Lord Turner, the head of the UK’s Financial Services Authority, is my new hero. He is willing to tell banks to do things that are in the public’s best interest but are singularly unpleasant and costly to the financiers. The fact that what is good for the banksters is increasingly at odds with what is desirable for the rest of us simply highlights how predatory the industry has become, and how the incumbents are pathologically unable to see that (I may be being charitable in taking their wounded-sounding protests at face value)
Last week, he stirred up a hornet’s nest by suggesting the unthinkable, namely, that the financial services industry needs to shrink. In reality, quite a few people have made that observation, but anyone in authority who dares say such a thing out loud must be beaten back.
Lord Turner is not deterred. Today he pressed forward by again provoking the industry with another sound idea that they are certain to fight tooth and nail, namely, to restructure themselves and develop plans in the event they fail. This move is a necessary step in implementing a bankruptcy regime for financial services firm, which of course is something the firms do not want. The “No More Lehmans” doctrine has put banks in the catbird seat, deemed to important to be allowed to fail, yet managing to evade the sort of controls that would be appropriate given their utility status.
The reason for the howls of protest, however, is more immediate: financial firms often have complex structures either to minimize taxes or circumvent regulations. So they would not only face the cost of restructuring, but higher ongoing expenses. How horrid.
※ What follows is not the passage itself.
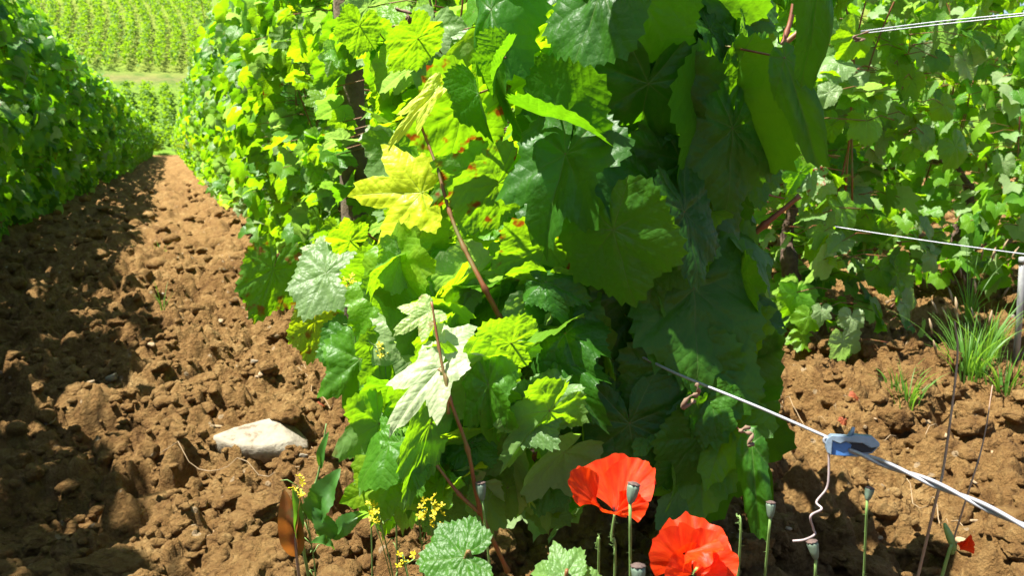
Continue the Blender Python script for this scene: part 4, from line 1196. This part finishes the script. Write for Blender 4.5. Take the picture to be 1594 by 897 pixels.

Those banks have an absolute right to their profits, or at least that’s what they expect us to believe.
Even if Turner is catching a lot of flack, he is at least willing to stare down the industry. The financial services sector is even more important to England than to the US, but they also have been longer at the empire and banking game than we have, and as a result, at least some recognize the importance of having sound institutional structures. We have completely lost the plot in the US. While Timothy Geithner is giving lip service to having banks draw up resolution plans, every measure the Treasury has proposed had either been bank-friendly from the get-go, mere posturing, or half hearted and easily beaten back. The Turner discussion of the need to simplify legal structures reveals what a serious version of wind-down plan would need to include, and it is a virtual certainty nothing of the sort will be required in the US.
From the Financial Times:
Lord Turner backed international moves to force the big, systemically important banks to draw up “living wills”, wind-down plans in the event they fail.
But the chairman of the Financial Services Authority said this drive would also have the benefit of unravelling banks’ structural complexity used to minimise tax….
Lawyers predicted that banks would resist fiercely any wholesale restructuring that could cost them hundreds of millions of dollars. They also warned that any such moves would be extremely hard to implement.
Louise Higginbottom, head of tax at Norton Rose, the law firm, said: “Many banks operate through a complex series of subsidiaries and branches. It’s taken years for these structures to evolve and killing them off at a stroke would be difficult.”






I’m beginning to see greater significance in Europe’s willings to stare down the bankers given the U.S.’s inability to do so. While we in the U.S. have tended to pity the over-regulated Europeans since the early 90’s, could it be that the next 25 years will be Europe’s time to out shine the U.S. because the sort of backbone on display here?